仙人をめざして

2011年1月新装 
 第1部「パン屋の気持ち」及び 第2部「疾風伝」は 2010年12月26日で閉幕

年の瀬にもう一度

2013年12月28日 | Weblog

  年の瀬がさし迫って、溜息つきながら思う。この一年氾濫した「スピード感・ねじれ解消・決める政治・成長戦略・グローバル化・世界で打ち勝つ」という言葉を 多くのメデイアが使い、我々等に「賢く 効率よく 手っ取り早く テキパキ進められる者こそが、世の中で重んじられて当然で それなりの報酬を手に入れられる」とし 「並みの頭で ちょっとルーズで 時として怠け者で 能率よりも伝統や手作り感を大事にしてきた者」を まるで時代遅れの落ちこぼれだと 言わんばかりだった。時代遅れの しかも おっとり型の者には少々苦労してもらいましょう、世界中の何処ででもどんな劣悪な仕事でもやり切りますよっていう者にだけ 報酬を払えばいいのです、と言っているようなものである。 百歩譲って そんな考えが正当化されるところはと言われれば それは企業だけだろう、利潤の追求を目的とする企業なら止むを得まい、なのに 今や 一般の我々の社会にも それに教育現場や町村の首長選任にも こんな理屈を持ち込もうとしている。

 何度も書いてきたが、そんな理屈 一見正しく見えるが、それは違う、政治や行政のやるべきことは 全くの逆であるはずなのだ。大多数の 普通の人達、私を含めた ちょっと のろくて、怠け者で飽きっぽくって、英語も不得手で そう頻繁に引越ししたくなくって・・・・そんな者にこそ、手を差し伸べ 肩を抱き寄せるのが 政治や行政の本来の仕事である。 

 もう一点、「アベノミクス、アベノミクス効果…」というもの。 これなどは典型的な「メデイアの大失態」だと思う。 いかにも 安倍政権の経済政策が正当で 我ら庶民を豊かにするのだ、という錯覚をさせた、しかも定着してしまったようでもある。 豊かな生活を期待できる経済政策、これを アベノミクスという、というくらいの大変な誤解、」間違ったイメージを浸透させたのは 本来庶民の側に立つべきマスメデイアだ。  連日、テレビでは 何かと言えば「アベノミクス…云々」と口走る、つい職場でも使い始める…、残念ながら 間違っているように思える。     物価が上がれば 企業は収益も上がり やがては給料も上がる、という理屈、これも違う。   会社勤めの者ならよく知っているはずだ。 企業が賃金を上げます、っていう時は 収益とは必ずしも連動しない。
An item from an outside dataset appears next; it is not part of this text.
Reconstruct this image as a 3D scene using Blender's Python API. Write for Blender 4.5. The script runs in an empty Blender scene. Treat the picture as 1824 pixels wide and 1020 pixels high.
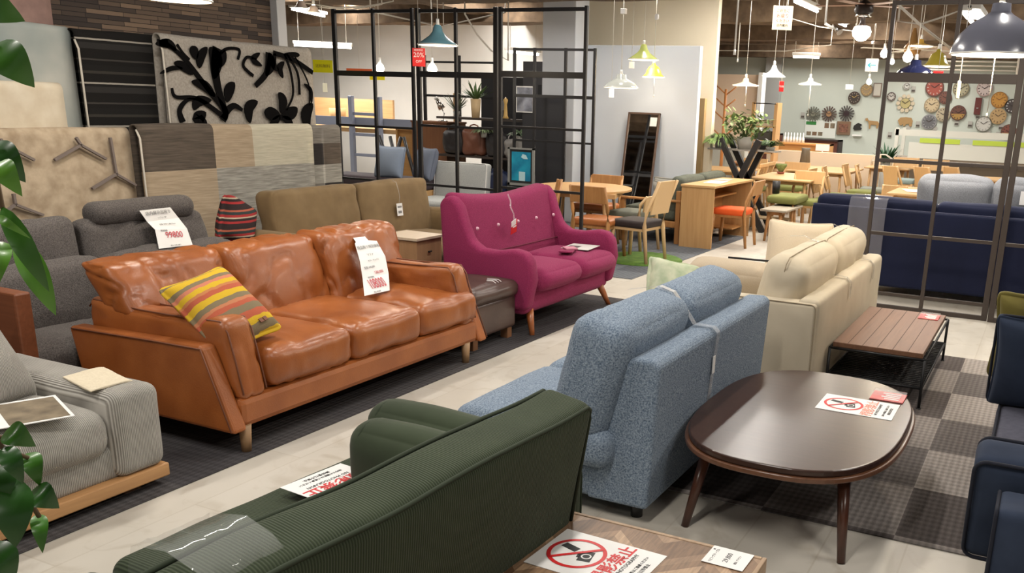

先ず、内部留保に動く、次に中期計画や見通しを精査する、これならいけるとなっても当面は一時金で出し惜しみする、賃金に反映させようとするのは、事業計画に必要な働く人たちが不足し、かつなんとしてでも採用したいという時になってからである。 それでも 非正規、派遣労働者でやりくりを先ずやるのだから、国内企業の90%を占める中小の大半の会社で 給料が上がるというのは 随分先の話である。 なのに、アベノミクスさえ、物価上昇さえ 整えば、国民は豊かになる、見たいに言い放っている。そう信じ込まされてしまったようでもある、マスコミも その悪巧みの一端を担いで久しい。

 なんとも、残念な 安倍政権になってからの一年だった。 ただ、それにとって代わる者がいないのも事実である。  だからといって、不幸な国に住んでしまったんだと 諦めるわけにもいくまい。 先ずは 心の奥底に 本来のあるべき姿を しっかり 打ち込んでおくことから始めたい。